**DATA BLOCK:**
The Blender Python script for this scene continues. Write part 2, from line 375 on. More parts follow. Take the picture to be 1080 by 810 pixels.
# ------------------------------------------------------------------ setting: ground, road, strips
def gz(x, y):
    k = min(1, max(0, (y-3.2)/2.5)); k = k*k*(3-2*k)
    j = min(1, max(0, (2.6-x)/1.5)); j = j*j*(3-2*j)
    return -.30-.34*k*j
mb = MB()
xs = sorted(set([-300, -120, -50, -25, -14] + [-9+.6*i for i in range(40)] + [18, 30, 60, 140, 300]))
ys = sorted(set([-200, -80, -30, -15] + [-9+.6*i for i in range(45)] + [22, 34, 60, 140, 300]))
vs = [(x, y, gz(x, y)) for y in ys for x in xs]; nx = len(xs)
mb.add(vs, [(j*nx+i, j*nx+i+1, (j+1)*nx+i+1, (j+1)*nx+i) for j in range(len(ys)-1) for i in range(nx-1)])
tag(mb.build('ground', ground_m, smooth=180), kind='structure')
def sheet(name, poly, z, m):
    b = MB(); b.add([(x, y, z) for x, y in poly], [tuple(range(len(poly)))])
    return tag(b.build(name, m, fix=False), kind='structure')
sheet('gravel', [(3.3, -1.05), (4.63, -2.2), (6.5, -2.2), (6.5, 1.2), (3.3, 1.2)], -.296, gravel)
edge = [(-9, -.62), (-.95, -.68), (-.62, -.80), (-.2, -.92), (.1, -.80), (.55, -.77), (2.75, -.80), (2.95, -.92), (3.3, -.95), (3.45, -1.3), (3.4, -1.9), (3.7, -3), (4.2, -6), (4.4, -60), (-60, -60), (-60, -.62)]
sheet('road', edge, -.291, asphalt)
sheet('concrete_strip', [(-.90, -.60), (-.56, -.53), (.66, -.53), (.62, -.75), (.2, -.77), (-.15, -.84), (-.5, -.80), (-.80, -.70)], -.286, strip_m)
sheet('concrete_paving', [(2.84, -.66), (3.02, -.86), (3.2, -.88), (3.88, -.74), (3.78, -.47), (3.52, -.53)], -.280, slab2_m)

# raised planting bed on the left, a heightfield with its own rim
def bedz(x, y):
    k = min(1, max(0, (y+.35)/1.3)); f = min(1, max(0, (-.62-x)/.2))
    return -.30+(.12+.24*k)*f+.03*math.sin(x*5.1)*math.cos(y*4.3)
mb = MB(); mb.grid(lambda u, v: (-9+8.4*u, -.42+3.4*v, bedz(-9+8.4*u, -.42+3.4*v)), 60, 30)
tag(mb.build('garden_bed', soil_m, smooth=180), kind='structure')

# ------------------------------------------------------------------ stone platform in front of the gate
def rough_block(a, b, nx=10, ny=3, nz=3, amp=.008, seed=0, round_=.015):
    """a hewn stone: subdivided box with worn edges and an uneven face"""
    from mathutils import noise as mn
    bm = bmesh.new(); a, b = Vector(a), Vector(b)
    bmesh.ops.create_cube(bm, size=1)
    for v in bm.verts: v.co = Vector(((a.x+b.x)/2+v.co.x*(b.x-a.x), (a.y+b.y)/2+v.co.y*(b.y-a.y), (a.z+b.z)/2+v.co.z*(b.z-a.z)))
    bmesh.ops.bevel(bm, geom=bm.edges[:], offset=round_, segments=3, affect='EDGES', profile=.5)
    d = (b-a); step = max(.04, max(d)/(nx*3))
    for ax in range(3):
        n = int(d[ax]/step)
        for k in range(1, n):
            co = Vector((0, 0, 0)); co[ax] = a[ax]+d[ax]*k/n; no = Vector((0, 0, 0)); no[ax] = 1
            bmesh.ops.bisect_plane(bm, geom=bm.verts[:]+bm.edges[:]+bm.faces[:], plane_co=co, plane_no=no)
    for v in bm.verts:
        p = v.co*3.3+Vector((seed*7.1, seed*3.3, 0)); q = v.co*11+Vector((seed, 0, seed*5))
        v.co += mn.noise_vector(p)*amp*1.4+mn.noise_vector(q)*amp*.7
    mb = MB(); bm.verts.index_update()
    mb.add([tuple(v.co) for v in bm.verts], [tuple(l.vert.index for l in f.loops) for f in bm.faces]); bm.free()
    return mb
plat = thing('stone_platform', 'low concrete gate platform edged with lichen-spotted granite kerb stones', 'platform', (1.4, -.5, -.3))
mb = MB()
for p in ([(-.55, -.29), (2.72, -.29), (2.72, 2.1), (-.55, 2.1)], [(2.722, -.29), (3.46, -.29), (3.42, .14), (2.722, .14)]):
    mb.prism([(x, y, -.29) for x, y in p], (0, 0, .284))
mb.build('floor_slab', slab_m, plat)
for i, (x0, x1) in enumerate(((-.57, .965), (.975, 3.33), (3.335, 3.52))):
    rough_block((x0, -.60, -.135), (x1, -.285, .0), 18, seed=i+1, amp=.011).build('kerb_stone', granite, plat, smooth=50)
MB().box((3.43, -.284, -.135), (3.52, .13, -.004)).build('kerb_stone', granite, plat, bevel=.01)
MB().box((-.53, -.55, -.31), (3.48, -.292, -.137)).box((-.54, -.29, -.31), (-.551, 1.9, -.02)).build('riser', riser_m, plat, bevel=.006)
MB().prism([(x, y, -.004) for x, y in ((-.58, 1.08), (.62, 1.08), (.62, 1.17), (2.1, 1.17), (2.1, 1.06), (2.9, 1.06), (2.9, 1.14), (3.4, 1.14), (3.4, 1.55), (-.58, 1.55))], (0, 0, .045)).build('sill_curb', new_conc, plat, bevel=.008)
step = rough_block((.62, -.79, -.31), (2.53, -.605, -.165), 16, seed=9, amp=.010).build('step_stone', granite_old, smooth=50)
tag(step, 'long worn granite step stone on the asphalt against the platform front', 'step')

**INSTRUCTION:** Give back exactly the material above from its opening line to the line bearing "-.53)], -.280, slab2_m)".

**SOLUTION FOR THIS TASK:**
The Blender Python script for this scene continues. Write part 2, from line 375 on. More parts follow. Take the picture to be 1080 by 810 pixels.
# ------------------------------------------------------------------ setting: ground, road, strips
def gz(x, y):
    k = min(1, max(0, (y-3.2)/2.5)); k = k*k*(3-2*k)
    j = min(1, max(0, (2.6-x)/1.5)); j = j*j*(3-2*j)
    return -.30-.34*k*j
mb = MB()
xs = sorted(set([-300, -120, -50, -25, -14] + [-9+.6*i for i in range(40)] + [18, 30, 60, 140, 300]))
ys = sorted(set([-200, -80, -30, -15] + [-9+.6*i for i in range(45)] + [22, 34, 60, 140, 300]))
vs = [(x, y, gz(x, y)) for y in ys for x in xs]; nx = len(xs)
mb.add(vs, [(j*nx+i, j*nx+i+1, (j+1)*nx+i+1, (j+1)*nx+i) for j in range(len(ys)-1) for i in range(nx-1)])
tag(mb.build('ground', ground_m, smooth=180), kind='structure')
def sheet(name, poly, z, m):
    b = MB(); b.add([(x, y, z) for x, y in poly], [tuple(range(len(poly)))])
    return tag(b.build(name, m, fix=False), kind='structure')
sheet('gravel', [(3.3, -1.05), (4.63, -2.2), (6.5, -2.2), (6.5, 1.2), (3.3, 1.2)], -.296, gravel)
edge = [(-9, -.62), (-.95, -.68), (-.62, -.80), (-.2, -.92), (.1, -.80), (.55, -.77), (2.75, -.80), (2.95, -.92), (3.3, -.95), (3.45, -1.3), (3.4, -1.9), (3.7, -3), (4.2, -6), (4.4, -60), (-60, -60), (-60, -.62)]
sheet('road', edge, -.291, asphalt)
sheet('concrete_strip', [(-.90, -.60), (-.56, -.53), (.66, -.53), (.62, -.75), (.2, -.77), (-.15, -.84), (-.5, -.80), (-.80, -.70)], -.286, strip_m)
sheet('concrete_paving', [(2.84, -.66), (3.02, -.86), (3.2, -.88), (3.88, -.74), (3.78, -.47), (3.52, -.53)], -.280, slab2_m)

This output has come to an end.